Keep your nonstick baking sheets in the best condition by playing it safe with wooden or silicone utensils. You’ll be able to manipulate the food without damaging your baking sheet. 

Forgetting to rotate your baking sheet

hands holding baking sheet

Rotating your baking sheets during cooking is a simple technique that can significantly improve the quality and consistency of your baked goods. If you’ve ever baked a sheet of cookies or roasted a tray of vegetables and found cookies on one side of the tray browner than the other half or vegetables overcooked or burnt on one section of the baking sheet, you likely forgot to rotate your baking sheet. 

I’ve learned from years of cooking in different kitchens that even the best ovens can have variations in heat distribution, with some areas being hotter than others. Those variations can be just a few degrees, which can be enough to alter your outcome. By rotating the baking sheets halfway through the cooking time, you expose all sides of your food to your oven’s different hot spots, promoting uniform browning and cooking.

To rotate your baking sheets, simply use an oven mitt or kitchen towel to turn the sheet pan a full 180 degrees so the left side of the baking sheet ends up on the right side of the oven. If you’re using two baking sheets at once, you’ll want to rotate the pans and switch their positions, transferring the tray on the top rack to the bottom and vice versa.

Not handwashing them

washing a dark baking sheet

Washing dishes is probably the least appealing part of spending time in the kitchen. It might be fun to cook up your favorite foods, but tackling the pile of dishes in the sink at the end of your cooking can be both a letdown and a chore most of us would prefer to skip. Many items in your kitchen can be safely tucked into your trusty dishwasher for cleaning, but baking sheets are not one of them. After spending hours meal-prepping and catering special occasions, it has crossed my mind to add my pile of dirty baking sheets to the dishwasher with the rest of my dishes, but the immediate convenience is outweighed by the threat of permanently damaging my pans. 
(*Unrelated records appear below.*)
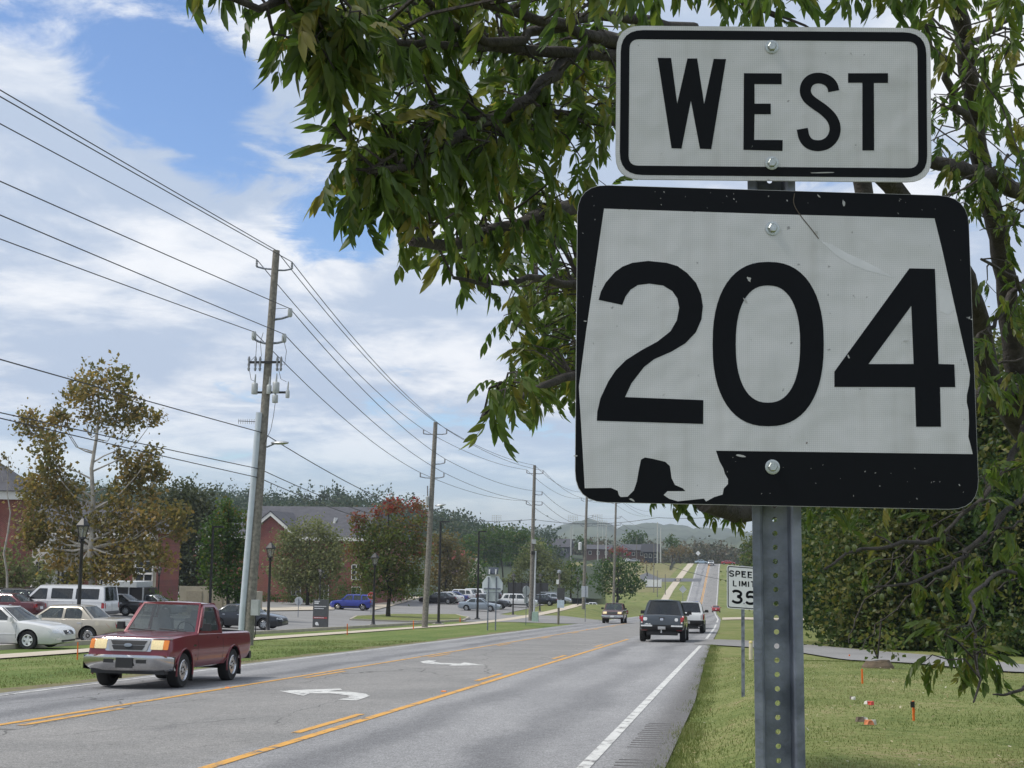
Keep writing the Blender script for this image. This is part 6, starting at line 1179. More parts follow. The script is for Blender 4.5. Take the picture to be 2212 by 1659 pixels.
# campus board: grey slab with white lines of lettering too small to read, a red band and a round white mark
y = 89.0; o = thing('campus_board', 'grey upright campus board with white lettering and a red band', 'sign', gy(693, y)); f = lambda px, py: rel(o, aty(px, py, y)); a, b_ = f(678, 1295), f(708, 1354)
MB().box(((a.x + b_.x) / 2, 0, a.z / 2), (b_.x - a.x, .22, a.z)).build('slab', M('board_grey', (.075, .078, .08), .5), o); W_ = b_.x - a.x; H_ = a.z
def bar(nm, u0, u1, v0, v1, mat, d=.113): MB().box((a.x + W_ * (u0 + u1) / 2, -d, H_ * (1 - (v0 + v1) / 2)), (W_ * (u1 - u0), .006, H_ * (v1 - v0))).build(nm, mat, o)
bar('red_band', .03, .97, .60, .665, M('brick_red_band', (.34, .06, .06), .5))
rs = random.Random(3)
for v, u1, hh in ((.045, .42, .035), (.10, .34, .05), (.22, .88, .028), (.295, .66, .028), (.62, .75, .02)):
    u = .09
    while u < u1: wd = rs.uniform(.03, .06); bar('letter', u, u + wd, v, v + hh, WHITEP, .118); u += wd + .012
m = MB(); m.lathe([(.001, -.119), (.085 * W_ * 1.3, -.119), (.085 * W_ * 1.3, -.112)], (a.x + .28 * W_, 0, H_ * .16), 'Y', 14); m.build('emblem', WHITEP, o); bar('emblem_tail', .3, .42, .86, .90, WHITEP); MB().box(((a.x + b_.x) / 2, 0, .0), (W_ + .2, .4, .12)).build('plinth', CONC, o)
# green cabinet, small shrub on the island
p = gy(1156, 122); MB().box((0, 0, .42), (.55, .5, .9), taper=.9).build('utility_cabinet', M('pale_green_cabinet', (.30, .42, .34), .5), loc=p); tag(bpy.data.objects['utility_cabinet'], 'small pale green utility cabinet at the foot of the third pole', 'cabinet')
# survey stakes
STK = M('orange_stake_paint', (.80, .16, .015), .6, 0, .1, 20)
def stake(px, pb, pt_, lab, wdt=.035, rib=False, lean=.02):
    b_ = gp(px, pb); d = b_.y / ray(px, pb)[1]; h = (pb - pt_) / 3030 * d * 1.01; o = thing('survey_stake', lab, 'stake', b_, rnd.uniform(0, 1), 'orange survey stakes')
    m = MB(); m.box((0, 0, h / 2 - .06), (wdt * d / 40 * .62 + .008, .02, h + .12)); m.xform(lambda v: Vector((v.x - lean * v.z, v.y, v.z))); m.build('lath', STK, o)
    if rib: MB().box((-.02, -.016, h * .82), (.05, .012, .07)).build('ribbon', BLACKP, o)
    MB().box((0, -.013, h * .5), (.02, .006, .05)).build('tag', STK, o)
for a in ((167, 1426, 1388, 'orange survey stake in front of the red pickup bonnet'), (750, 1372, 1348, 'orange survey stake right of the grey campus board'), (893, 1360, 1341, 'orange survey stake left of the second utility pole'), (994, 1344, 1334, 'small orange survey stake left of the two post sign'), (1863, 1477, 1446, 'orange survey stake below the stump on the right lawn', .05)): stake(*a)
stake(1974, 1557, 1515, 'orange survey stake with a dark ribbon under the hanging leaves', .05, True)
stake(1835, 1420, 1414, 'tiny orange marker flag by the driveway edge', .05)
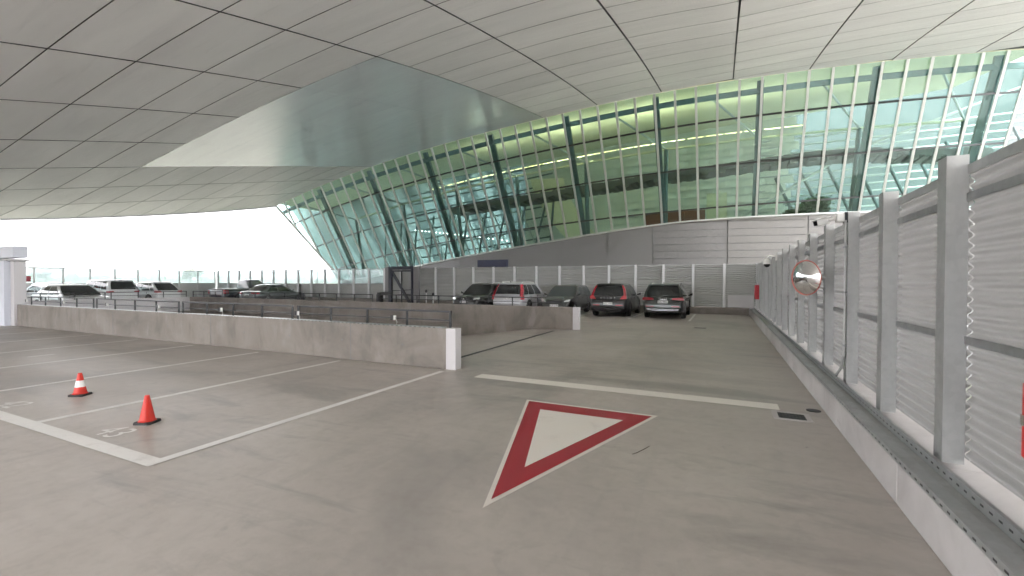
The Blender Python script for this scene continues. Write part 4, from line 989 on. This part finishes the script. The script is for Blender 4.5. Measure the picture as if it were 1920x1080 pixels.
MB().box(-.03, .03, -.75, .75, 1.62, 1.98).build('board', 'sign_red', rs); MB().tube([(.06, 0, 0), (.06, 0, 1.9)], .03, 6).build('pole', 'dark_steel', rs)
lpz = empty('lamp_post', (-58, 51, -6), 0, 'thin distant lamp post left of the glass wall', 'lamp post')
MB().tube([(0, 0, 0), (0, 0, 10.4)], [.12, .06], 8).build('pole', 'dark_steel', lpz); MB().bar((0, 0, 10.4), (-.7, 0, 10.5), .12, .08).build('lamp_head', 'dark_steel', lpz)

# distant trees in the haze
rt = random.Random(5)
TREES = [(-350, 195, 9, 'broad pale tree above the fence left of the dark pickup'), (-520, 176, 12, 'large hazy tree beside the white kiosk'), (-640, 212, 11, 'hazy tree behind the white sedan')]
for x, y_, r_, lb in TREES:
    plant('distant_tree', (x, y_, -6), r_, r_ * .62, 1800, r_ * .12, int(-x), lb, 'tree', 'leaf_far', r_ * .9, 'distant hazy trees', r_ * .05)
# low far wood along the horizon
fw = MB()
for k in range(2600):
    a = rt.uniform(math.radians(100), math.radians(178)); R_ = rt.uniform(700, 900); p = Vector((math.cos(a) * R_, math.sin(a) * R_, -6 + abs(rt.gauss(0, 4.5)))); s_ = rt.uniform(4, 9)
    u = Vector((-math.sin(a), math.cos(a), 0)); fw.add([p - u * s_ - Vector((0, 0, 3)), p + u * s_ - Vector((0, 0, 3)), p + u * s_ * .5 + Vector((0, 0, s_ * .5)), p - u * s_ * .4 + Vector((0, 0, s_ * .6))], [(0, 1, 2, 3)])
tag(fw.build('far_wood', 'leaf_far'), 'low hazy line of woods on the horizon', 'wood', kind='stuff')

# air
hz = MB().box(-1200, 400, -400, 1200, -8, 45).build('haze', 'fascia'); hz.data.materials.clear()
hm_ = bpy.data.materials.new('haze'); hm_.use_nodes = True; t = hm_.node_tree; t.nodes.clear()
oo = t.nodes.new('ShaderNodeOutputMaterial'); pv = t.nodes.new('ShaderNodeVolumePrincipled'); pv.inputs['Color'].default_value = (.93, .95, .97, 1); pv.inputs['Density'].default_value = .0010
t.links.new(pv.outputs[0], oo.inputs['Volume']); hz.data.materials.append(hm_); tag(hz, 'pale even haze over the distance', 'haze', kind='stuff')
Putting your baking sheets in the dishwasher is generally not recommended for several reasons. First, your dishwasher could damage baking sheets. Most baking sheets and sheet pans are made from materials like aluminum or stainless steel, which can undergo an adverse reaction from the harsh detergents in some dishwasher liquids. This can lead to discoloration and surface damage over time, which can compromise their performance. It’s also a bad idea to put nonstick cookware in the dishwasher because the chemicals in the detergents can compromise your nonstick coating. In addition, the baking sheets can potentially get damaged by other items hitting them in the dishwasher. 

Keep your baking sheets in tip-top shape by handwashing them.